What other people say and think about us appears to be the most significant barrier to our Christian living.
As part of our First Sunday Thing (Family Service) on Sunday, among many other things, some people were willing to fill in luggage labels naming something which holds them back from doing what the Gospel asks. We were responding to the letter of James where it points out that we can hardly say we ‘love our neighbours as ourselves’ if we take more notice of the apparently important people and less of the evidently marginalised; in this and other situations we may think we’d behave as the Gospel asks us to but in fact find that our habits and the norms of society around us means that we don’t.
Hanging back through lack of confidence, family demands, not having enough oneself, and the call of the TV were all named as factors. But again and again what was written was about not wishing to stand out from the crowd: ‘thinking what other people might say’, ‘one friend says I can’t’, ‘popularity (fitting in); easier not to challenge’, ‘what other people might say about us which may hurt our feelings’, ‘listening to what other people say’ and ‘peer pressure’ were half a dozen comments from different people.
It isn’t an original discovery. It is known from a Prime Minister not wishing to make too much of his religious commitment lest he be thought weird to a school child not wishing to make known membership of a church Youth Group lest he or she be bullied. But I simply hadn’t realised how strongly and consistently the theme would come out from the average adult in our congregations, so it is one of those exercises which makes me think again about what I choose to mention when preaching and do when supporting people.

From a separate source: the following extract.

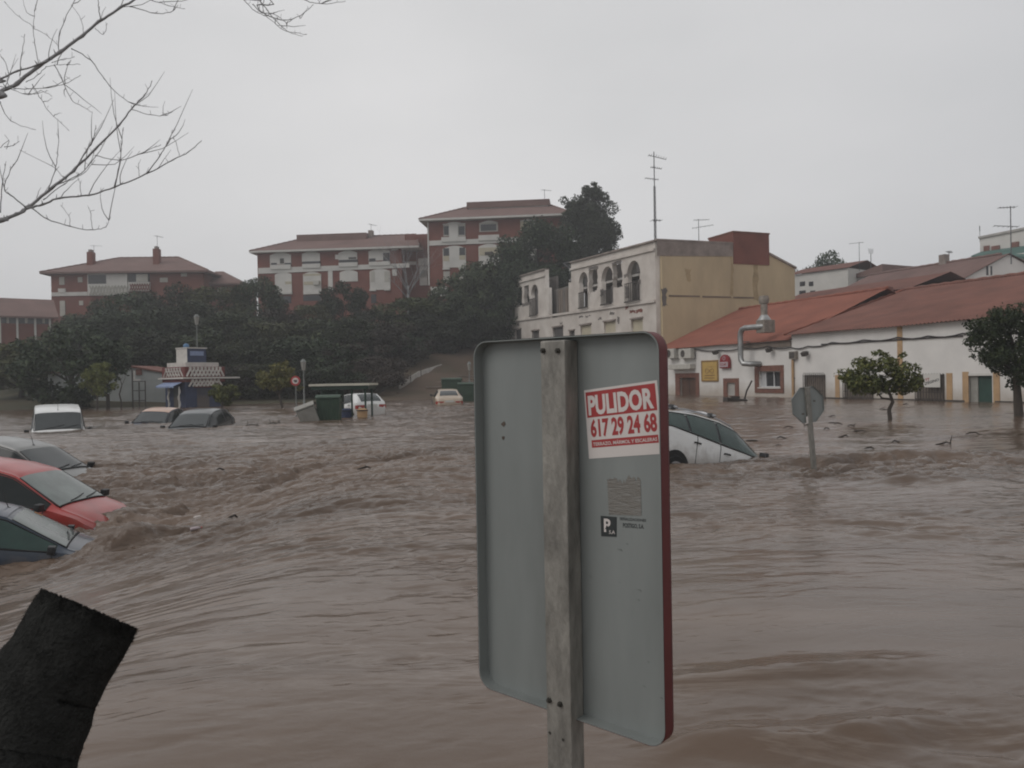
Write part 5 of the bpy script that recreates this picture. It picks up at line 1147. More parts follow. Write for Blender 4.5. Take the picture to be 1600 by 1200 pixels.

Meanwhile, on Monday, the Local Authority did substantial work on the 135 year old Weeping Ash at the entrance to St Michael’s churchyard to reduce its height and thus the weight of the canopy. We knew it thought something would need to be done at some point, but we didn’t know that the work was about to happen. The tree is the subject of much affection and comment (including in this Blog on 21st January) and, although some are very sad at its new ungainly appearance, the work is intended to lengthen its life.